Perajin Membantah Perak Bisa Akibatkan Minamata

 

SUARA PEMBAHARUAN - YOGYAKARTA - Ketua Kelompok Koperasi Perajin Perak, Sutojo MU, menolak kalau industri perak di Kotagede Yogyakarta dituding sebagai penyebab pencemaran lingkungan. Kerajinan perak, menurutnya, sudah berjalan ratusan tahun atau sejak abad 16. Namun hingga saat ini, tidak ada keluhan apa pun.

Pernyataan itu disampaikan Sutojo menjawab hasil penelitian Kantor Pengendalian Dampak Lingkungan Kota Yogya dan UGM, yang menyatakan wilayah Kotagede terancam penyakit Minamata. "Limbah itu memang ada, tetapi jumlahnya sedikit dan kami menolak jika dikatakan industri perak sebagai ancaman minamata," katanya pekan lalu di Kotagede.

Meski demikian, Sutojo mengakui, pencemaran tersebut kemungkinan besar disebabkan oleh electro fighting yang dipergunakan untuk menyepuh perak. Bahan ini, katanya, mengandung bahan baku berupa apotas dan memang memiliki kandungan merkuri. "Saat ini ada sekitar 30 industri penyepuhan perak. Sedang perajin perak yang masuk koperasi saat ini tinggal ada 108 orang. Kemungkinan pencemaran memang ada, terutama dari penyepuhan perak," katanya.

Dikatakan, hampir semua indutri perak baik perajin maupun penyepuh saat ini belum memiliki pengolahan limbah yang memadai. Sebab sebagian besar perajin kondisi kritis.

"Kalau ini memang dianggap permasalahan, pemerintahlah yang seharusnya turun langsung dengan membuat tempat pengolahan limbah. Kalau kita disuruh mendiirikan jelas tidak mampu," tegasnya.

Sementara itu, Kasie Pemulihan, Pengawasan dan Evaluasi Kantor Penanggulangan Dampak Lingkungan Kota Yogya, Peter Lawua Asal menegaskan, berdasarkan penelitian yang dilakukan terhadap perusahaan perak yang ada di Kotagede, sebagian besar tidak memiliki pengolahan limbah.

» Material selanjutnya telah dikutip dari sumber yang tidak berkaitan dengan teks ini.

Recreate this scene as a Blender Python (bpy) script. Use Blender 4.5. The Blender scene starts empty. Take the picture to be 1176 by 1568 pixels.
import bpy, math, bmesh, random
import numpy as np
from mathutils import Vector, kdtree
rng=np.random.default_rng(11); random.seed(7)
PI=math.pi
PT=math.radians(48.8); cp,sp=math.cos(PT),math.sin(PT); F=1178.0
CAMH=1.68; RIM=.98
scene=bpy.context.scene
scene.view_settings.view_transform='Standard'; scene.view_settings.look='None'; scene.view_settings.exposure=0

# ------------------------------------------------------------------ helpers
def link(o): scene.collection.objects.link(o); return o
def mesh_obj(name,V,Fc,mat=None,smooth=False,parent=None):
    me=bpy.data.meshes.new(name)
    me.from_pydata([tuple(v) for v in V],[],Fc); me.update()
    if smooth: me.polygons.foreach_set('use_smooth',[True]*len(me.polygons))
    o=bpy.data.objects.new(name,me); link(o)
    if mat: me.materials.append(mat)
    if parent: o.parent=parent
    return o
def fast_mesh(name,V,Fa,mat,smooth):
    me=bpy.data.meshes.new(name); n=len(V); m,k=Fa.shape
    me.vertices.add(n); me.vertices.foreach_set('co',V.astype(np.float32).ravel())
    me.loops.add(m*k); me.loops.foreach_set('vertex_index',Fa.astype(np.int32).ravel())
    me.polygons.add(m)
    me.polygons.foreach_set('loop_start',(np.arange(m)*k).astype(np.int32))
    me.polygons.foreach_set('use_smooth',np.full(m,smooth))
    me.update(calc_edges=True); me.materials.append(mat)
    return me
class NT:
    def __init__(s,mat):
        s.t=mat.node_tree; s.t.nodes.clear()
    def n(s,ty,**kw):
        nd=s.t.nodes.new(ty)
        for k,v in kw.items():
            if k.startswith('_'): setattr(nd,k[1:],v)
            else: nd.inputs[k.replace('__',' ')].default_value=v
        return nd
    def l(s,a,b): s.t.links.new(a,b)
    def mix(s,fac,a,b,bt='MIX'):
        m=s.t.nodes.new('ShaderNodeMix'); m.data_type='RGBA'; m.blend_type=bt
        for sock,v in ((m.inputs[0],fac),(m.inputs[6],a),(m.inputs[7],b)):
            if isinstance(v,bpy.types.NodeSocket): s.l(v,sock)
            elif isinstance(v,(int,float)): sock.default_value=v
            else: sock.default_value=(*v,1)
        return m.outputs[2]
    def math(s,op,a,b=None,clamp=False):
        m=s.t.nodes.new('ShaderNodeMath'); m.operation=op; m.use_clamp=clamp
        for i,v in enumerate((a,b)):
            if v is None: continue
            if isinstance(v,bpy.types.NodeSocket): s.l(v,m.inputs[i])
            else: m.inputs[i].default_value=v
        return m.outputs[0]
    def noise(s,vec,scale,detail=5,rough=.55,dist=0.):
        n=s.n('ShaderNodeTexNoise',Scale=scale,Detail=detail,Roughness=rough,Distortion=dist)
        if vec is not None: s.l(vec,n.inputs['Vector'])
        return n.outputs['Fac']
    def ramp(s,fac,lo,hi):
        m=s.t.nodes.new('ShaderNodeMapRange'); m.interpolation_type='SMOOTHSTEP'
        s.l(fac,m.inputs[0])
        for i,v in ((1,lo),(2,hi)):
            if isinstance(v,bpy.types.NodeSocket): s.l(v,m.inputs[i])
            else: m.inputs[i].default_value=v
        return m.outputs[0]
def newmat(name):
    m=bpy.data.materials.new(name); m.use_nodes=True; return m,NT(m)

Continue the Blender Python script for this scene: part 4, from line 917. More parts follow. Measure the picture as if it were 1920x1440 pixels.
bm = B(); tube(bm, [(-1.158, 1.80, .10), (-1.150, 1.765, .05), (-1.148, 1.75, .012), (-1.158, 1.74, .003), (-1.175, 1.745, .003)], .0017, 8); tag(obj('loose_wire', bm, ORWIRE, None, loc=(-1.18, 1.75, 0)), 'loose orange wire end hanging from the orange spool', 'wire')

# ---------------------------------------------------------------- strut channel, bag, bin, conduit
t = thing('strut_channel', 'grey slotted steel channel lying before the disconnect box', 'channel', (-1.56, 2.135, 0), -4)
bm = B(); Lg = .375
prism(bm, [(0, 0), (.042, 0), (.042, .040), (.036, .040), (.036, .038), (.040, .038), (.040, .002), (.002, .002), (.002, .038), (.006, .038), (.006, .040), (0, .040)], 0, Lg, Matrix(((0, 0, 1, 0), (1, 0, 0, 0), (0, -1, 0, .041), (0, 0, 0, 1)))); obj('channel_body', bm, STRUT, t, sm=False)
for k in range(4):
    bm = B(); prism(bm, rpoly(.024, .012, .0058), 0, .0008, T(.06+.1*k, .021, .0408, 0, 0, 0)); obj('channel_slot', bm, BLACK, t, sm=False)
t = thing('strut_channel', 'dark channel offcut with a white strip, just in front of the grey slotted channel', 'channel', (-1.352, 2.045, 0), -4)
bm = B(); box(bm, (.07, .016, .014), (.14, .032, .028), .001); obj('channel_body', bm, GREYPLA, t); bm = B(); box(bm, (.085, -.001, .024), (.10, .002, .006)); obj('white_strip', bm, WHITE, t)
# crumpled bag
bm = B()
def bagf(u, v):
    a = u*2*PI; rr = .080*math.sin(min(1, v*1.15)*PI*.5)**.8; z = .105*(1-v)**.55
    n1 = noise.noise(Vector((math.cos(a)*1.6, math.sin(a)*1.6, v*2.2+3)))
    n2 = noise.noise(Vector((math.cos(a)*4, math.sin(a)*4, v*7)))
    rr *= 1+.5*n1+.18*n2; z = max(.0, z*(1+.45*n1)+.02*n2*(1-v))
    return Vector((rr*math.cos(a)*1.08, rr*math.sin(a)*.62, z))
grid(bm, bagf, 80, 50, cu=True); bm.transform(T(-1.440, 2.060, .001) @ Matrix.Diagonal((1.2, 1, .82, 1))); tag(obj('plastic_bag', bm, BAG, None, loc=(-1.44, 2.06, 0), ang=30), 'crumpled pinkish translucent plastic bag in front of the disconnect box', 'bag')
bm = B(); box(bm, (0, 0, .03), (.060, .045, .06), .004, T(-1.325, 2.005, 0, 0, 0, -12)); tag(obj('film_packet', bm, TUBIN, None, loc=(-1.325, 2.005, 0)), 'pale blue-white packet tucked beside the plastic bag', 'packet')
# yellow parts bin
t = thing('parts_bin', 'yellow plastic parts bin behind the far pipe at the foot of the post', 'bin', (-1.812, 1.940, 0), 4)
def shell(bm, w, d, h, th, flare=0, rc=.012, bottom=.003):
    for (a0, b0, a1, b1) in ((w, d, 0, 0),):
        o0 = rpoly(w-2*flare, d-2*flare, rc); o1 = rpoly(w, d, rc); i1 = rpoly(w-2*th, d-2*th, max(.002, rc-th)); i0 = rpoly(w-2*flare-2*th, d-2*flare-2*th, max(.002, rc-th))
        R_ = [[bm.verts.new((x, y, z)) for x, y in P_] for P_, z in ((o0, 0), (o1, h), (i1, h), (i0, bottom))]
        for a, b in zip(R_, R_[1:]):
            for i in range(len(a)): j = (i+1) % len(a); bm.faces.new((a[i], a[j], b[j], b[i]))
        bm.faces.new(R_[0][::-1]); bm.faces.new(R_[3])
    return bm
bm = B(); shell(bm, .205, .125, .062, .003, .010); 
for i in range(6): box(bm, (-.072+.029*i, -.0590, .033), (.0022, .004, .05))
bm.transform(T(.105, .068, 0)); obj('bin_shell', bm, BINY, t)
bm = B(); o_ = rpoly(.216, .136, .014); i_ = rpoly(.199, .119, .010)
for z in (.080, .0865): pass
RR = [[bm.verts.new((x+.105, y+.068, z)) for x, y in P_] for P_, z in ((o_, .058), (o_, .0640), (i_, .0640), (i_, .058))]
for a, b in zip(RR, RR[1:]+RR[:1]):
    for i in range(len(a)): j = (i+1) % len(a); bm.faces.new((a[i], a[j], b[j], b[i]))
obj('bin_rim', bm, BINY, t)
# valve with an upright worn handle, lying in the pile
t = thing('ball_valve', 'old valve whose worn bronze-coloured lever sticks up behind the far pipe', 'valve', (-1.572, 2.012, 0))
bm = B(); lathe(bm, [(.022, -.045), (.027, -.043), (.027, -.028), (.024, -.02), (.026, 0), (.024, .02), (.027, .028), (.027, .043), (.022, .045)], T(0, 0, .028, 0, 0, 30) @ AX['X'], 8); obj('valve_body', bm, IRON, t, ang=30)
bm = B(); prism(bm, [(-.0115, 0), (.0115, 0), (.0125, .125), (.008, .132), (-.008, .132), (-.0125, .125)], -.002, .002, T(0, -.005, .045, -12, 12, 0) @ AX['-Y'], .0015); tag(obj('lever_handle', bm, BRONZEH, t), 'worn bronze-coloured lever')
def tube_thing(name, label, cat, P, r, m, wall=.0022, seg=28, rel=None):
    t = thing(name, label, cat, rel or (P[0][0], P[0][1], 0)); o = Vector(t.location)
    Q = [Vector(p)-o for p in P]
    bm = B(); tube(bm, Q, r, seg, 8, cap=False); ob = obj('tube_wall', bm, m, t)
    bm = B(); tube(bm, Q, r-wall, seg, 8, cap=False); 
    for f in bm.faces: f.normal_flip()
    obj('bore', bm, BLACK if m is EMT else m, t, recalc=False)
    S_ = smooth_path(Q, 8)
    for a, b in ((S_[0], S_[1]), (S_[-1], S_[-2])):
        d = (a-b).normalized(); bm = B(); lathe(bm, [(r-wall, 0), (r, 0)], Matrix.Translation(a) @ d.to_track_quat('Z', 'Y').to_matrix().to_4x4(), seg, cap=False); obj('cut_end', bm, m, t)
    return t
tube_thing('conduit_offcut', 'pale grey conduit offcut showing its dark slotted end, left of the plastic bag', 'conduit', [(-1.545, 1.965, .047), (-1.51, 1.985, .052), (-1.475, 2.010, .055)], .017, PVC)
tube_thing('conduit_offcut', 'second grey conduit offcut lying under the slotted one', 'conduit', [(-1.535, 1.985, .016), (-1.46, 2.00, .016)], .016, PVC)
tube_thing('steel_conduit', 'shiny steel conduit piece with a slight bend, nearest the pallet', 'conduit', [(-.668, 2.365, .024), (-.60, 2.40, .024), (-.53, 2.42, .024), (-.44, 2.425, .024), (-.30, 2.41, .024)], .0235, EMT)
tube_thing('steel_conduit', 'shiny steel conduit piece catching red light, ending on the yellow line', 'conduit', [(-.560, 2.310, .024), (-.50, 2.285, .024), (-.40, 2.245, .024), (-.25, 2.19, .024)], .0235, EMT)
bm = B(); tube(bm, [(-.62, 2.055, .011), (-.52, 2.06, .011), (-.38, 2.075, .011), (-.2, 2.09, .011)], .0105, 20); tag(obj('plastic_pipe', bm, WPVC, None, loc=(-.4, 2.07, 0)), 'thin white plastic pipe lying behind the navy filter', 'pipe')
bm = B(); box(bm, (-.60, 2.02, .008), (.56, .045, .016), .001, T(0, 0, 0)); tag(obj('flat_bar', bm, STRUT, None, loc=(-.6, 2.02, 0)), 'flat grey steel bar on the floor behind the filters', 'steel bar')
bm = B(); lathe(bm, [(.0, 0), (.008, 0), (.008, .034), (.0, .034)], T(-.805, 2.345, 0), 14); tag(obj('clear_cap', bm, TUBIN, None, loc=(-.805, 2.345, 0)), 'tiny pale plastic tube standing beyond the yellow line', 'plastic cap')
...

"Limbah-limbah yang dihasilkan langsung dibuang melalui septitank, padahal septitank yang ada di wilayah tersebut tidak kedap air," kata Peter kepada wartawan di Balai Kota, Jumat.

Menurutnya, limbah yang dihasilkan dari perusahaan itu mengandung air raksa dan Mercuri. "Setelah kita lakukan penelitian pada tahun 2001 yang lalu, kandungan air raksa dan mercuri itu sudah melewati ambang batas yang ditentukan," katanya.

Septitank yang ada di wilayah tersebut, kata Peter airnya merembes ke sumur-sumur yang ada di perkampungan penduduk. Hasil penelitian itu kata dia sudah dipresentasikan kepada pihak-pihak yang berkompeten. Selain ke pengusahanya sendiri, hasil penelitian itu juga sudah disampaikan ke pihak kelurahan dan kecamatan. "Namun hingga saat ini belum ada respon dari beberapa pihak terkait," ujarnya.

Diprediksikan, tahun 2010 hingga 2014 akibat itu baru akan muncul. Menurut Peter, permasalahan tersebut harus segera ditangani. "Perusahaan perak kalau bisa bekerjasama punya tanki khusus untuk dibawa ke daerah Cileungsi Bogor untuk pengolahan limbah dari pada mereka buang terus menerus, karena suatu saat akan jadi bom waktu bagaimanpun saat ini akibatnya belum terasa," tegasnya.